President Trump’s message to Congress last week stating his intent to set a 1.9 percent federal employee raise on average in January if Congress remains silent regarding a raise through the year has spurred some federal retirees to ask what impact that has on their January COLA. The short answer is “none.”

An annual raise for current employees is supposed to be set during the congressional budget process, although in recent years Congress has taken advantage of the federal pay law’s language providing for a raise by default in the absence of a number specified in law. Trump’s message, like similar ones of his predecessors, repeats his original proposal of earlier this year and is essentially a defensive move: it prevents what would be a much larger default raise, above 26 percent, that the law otherwise would require. That number is based on the latest official estimate of the “pay gap” produced by the Federal Salary Council, using Labor Department figures on comparing federal vs. non-federal pay.

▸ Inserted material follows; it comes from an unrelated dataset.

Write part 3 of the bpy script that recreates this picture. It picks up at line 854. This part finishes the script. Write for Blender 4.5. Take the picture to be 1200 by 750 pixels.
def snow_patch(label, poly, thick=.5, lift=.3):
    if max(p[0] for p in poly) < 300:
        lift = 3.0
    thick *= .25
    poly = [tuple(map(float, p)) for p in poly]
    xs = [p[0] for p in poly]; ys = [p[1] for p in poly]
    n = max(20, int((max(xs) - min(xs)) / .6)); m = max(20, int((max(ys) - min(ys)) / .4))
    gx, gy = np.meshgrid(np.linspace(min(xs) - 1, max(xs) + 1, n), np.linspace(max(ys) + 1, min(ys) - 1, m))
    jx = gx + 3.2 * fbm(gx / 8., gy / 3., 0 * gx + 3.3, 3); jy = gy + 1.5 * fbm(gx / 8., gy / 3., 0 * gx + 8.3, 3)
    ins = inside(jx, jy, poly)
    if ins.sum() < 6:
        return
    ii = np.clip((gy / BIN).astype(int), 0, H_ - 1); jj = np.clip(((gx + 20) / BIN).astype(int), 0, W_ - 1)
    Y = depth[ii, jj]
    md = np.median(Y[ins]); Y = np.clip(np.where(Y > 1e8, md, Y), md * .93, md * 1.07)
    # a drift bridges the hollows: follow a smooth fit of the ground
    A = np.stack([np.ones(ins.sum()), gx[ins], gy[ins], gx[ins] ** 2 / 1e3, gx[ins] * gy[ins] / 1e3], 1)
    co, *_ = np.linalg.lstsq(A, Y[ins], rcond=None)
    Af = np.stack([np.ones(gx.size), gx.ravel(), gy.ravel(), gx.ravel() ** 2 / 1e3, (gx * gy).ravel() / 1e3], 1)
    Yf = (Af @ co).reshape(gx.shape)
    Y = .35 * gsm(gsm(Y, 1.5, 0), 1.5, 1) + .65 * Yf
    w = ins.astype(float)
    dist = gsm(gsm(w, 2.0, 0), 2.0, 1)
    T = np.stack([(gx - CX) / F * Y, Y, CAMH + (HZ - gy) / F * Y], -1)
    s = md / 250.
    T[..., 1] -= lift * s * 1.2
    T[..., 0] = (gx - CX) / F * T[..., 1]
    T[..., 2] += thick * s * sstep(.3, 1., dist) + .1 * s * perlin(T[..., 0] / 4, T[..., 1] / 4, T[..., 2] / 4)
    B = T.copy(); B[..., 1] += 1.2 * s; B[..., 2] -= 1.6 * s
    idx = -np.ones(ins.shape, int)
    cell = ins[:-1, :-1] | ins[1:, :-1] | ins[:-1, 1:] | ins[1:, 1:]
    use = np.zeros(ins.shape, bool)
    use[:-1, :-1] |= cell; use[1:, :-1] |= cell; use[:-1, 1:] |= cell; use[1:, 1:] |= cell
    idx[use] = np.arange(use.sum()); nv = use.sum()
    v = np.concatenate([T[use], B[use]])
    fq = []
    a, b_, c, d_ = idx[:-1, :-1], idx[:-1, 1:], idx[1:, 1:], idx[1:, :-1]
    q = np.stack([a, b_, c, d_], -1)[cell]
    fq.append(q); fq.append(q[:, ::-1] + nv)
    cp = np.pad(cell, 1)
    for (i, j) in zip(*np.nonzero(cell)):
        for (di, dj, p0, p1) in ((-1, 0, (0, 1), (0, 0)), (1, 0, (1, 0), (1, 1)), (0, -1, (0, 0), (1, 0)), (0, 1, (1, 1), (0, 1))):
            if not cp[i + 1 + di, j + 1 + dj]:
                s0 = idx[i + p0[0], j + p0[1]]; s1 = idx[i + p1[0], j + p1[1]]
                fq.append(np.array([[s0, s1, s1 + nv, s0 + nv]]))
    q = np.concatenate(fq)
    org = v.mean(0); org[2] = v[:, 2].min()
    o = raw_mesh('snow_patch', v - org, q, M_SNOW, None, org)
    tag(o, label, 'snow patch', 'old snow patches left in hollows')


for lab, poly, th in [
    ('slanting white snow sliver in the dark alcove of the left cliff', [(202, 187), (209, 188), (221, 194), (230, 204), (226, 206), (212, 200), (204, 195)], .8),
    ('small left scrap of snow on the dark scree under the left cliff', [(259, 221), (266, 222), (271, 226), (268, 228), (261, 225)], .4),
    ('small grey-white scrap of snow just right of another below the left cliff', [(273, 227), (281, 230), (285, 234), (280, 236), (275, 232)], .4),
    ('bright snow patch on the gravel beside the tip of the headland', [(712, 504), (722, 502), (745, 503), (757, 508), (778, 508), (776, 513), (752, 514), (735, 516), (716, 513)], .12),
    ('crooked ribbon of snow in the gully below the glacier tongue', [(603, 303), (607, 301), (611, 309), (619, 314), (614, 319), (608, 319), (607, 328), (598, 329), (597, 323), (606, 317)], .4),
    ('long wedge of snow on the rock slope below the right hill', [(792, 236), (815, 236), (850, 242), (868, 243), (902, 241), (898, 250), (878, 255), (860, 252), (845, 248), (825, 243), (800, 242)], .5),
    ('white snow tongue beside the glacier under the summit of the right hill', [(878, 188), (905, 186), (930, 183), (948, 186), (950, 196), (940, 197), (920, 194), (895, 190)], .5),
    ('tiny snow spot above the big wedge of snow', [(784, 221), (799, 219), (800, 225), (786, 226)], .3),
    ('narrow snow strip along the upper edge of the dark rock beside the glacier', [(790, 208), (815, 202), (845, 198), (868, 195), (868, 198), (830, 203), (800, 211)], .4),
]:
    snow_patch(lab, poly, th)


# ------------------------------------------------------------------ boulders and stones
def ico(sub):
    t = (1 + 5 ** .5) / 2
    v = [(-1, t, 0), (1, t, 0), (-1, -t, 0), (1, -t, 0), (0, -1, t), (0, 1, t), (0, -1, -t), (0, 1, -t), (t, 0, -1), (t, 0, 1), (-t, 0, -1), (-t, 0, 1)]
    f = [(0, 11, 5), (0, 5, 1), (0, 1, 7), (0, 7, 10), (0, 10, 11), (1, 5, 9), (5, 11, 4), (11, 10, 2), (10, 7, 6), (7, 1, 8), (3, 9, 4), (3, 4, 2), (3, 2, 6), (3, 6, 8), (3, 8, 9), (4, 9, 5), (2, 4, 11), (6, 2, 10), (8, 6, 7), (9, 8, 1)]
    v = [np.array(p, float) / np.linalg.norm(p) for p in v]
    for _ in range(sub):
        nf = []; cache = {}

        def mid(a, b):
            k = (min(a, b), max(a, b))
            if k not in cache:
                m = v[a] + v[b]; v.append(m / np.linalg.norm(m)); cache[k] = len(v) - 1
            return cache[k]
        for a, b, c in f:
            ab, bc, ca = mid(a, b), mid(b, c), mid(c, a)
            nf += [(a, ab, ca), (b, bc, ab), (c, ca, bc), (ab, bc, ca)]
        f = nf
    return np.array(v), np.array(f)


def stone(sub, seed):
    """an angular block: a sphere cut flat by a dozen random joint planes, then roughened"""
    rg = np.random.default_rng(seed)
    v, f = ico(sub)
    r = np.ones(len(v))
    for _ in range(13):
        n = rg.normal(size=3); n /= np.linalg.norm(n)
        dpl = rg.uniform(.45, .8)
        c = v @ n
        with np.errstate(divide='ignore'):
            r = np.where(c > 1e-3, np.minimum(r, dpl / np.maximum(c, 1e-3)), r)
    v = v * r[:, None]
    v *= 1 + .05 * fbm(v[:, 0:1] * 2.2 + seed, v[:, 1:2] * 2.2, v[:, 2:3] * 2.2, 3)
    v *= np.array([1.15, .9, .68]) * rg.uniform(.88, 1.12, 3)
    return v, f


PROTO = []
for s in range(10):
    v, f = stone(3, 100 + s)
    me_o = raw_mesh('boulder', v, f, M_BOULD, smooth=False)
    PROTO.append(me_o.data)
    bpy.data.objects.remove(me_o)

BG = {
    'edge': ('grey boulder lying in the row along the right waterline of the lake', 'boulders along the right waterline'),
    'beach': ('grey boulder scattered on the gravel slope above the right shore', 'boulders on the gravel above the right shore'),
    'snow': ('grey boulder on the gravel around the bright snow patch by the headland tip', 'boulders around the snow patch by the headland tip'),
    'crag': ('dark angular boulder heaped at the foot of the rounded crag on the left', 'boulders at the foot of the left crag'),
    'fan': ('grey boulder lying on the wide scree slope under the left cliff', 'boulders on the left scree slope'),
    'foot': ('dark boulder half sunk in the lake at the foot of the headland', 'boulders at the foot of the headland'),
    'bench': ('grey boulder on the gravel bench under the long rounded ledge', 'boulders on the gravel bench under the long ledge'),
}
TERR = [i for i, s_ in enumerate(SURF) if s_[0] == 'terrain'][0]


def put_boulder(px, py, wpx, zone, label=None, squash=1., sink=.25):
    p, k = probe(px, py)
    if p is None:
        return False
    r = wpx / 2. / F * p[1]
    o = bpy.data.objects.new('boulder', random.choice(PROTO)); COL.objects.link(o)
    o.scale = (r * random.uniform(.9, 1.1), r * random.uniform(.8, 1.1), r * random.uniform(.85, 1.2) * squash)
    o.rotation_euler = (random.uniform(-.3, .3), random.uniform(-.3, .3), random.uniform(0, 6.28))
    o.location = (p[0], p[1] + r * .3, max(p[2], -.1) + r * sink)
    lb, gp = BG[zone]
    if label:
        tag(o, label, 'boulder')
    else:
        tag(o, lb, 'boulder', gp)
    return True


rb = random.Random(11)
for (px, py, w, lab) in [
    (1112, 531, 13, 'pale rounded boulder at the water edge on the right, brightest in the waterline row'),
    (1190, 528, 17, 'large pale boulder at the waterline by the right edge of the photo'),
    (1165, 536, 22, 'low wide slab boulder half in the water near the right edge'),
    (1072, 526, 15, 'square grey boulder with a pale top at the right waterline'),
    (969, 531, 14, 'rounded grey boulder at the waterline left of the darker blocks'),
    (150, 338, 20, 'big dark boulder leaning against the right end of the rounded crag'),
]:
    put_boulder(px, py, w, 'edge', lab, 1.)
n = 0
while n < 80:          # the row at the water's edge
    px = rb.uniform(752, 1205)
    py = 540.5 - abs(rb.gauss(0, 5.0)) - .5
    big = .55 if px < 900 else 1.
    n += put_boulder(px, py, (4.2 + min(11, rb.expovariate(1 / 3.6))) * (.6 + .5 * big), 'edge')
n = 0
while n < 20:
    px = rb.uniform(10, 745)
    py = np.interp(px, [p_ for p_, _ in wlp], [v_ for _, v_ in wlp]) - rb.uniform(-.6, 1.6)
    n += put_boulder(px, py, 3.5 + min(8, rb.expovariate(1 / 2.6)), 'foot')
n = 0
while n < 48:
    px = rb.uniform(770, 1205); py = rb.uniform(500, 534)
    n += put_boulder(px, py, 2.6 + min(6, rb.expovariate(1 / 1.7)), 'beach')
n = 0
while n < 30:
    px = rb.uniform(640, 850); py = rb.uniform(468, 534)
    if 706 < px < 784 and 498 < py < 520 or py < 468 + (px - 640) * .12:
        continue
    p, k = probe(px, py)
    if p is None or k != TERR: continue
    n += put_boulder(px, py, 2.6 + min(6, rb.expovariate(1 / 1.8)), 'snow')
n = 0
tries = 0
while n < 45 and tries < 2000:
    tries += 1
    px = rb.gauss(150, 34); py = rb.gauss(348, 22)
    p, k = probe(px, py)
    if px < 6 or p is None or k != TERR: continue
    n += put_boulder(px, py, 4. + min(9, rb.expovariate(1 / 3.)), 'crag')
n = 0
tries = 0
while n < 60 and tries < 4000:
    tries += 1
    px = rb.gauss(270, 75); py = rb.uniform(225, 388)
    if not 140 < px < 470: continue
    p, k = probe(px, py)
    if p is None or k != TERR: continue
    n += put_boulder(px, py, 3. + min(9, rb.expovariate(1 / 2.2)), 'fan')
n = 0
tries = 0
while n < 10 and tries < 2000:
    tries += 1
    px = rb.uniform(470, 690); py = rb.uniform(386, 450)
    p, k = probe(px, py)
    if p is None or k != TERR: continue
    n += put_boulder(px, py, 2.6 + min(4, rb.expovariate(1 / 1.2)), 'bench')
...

Trump further recommended dividing the raise into across-the-board and locality components, which likely would result in raises varying by locality from about 1.7 to about 2.1 percent.

COLAs for federal retirees (and survivor beneficiaries) are set automatically, based on the same inflation measure used to determine the adjustment to Social Security and several other benefit programs. Through ten months of that count, the figure stands at 1.5 percent. There have been projections that the number will jump in the last two months, in part due to an increase in fuel prices resulting from a slowdown in production by refineries in the areas hit by Hurricane Harvey. The final number is to be announced in late October and the COLA will be paid automatically except in the highly unlikely event that Congress and the White House intervene to override it.

Thus, the 2018 employee raise number and the retiree COLA number could end up being about the same, a common occurrence. But there is no formal linkage between the two, and in some years one has been significantly higher than the other.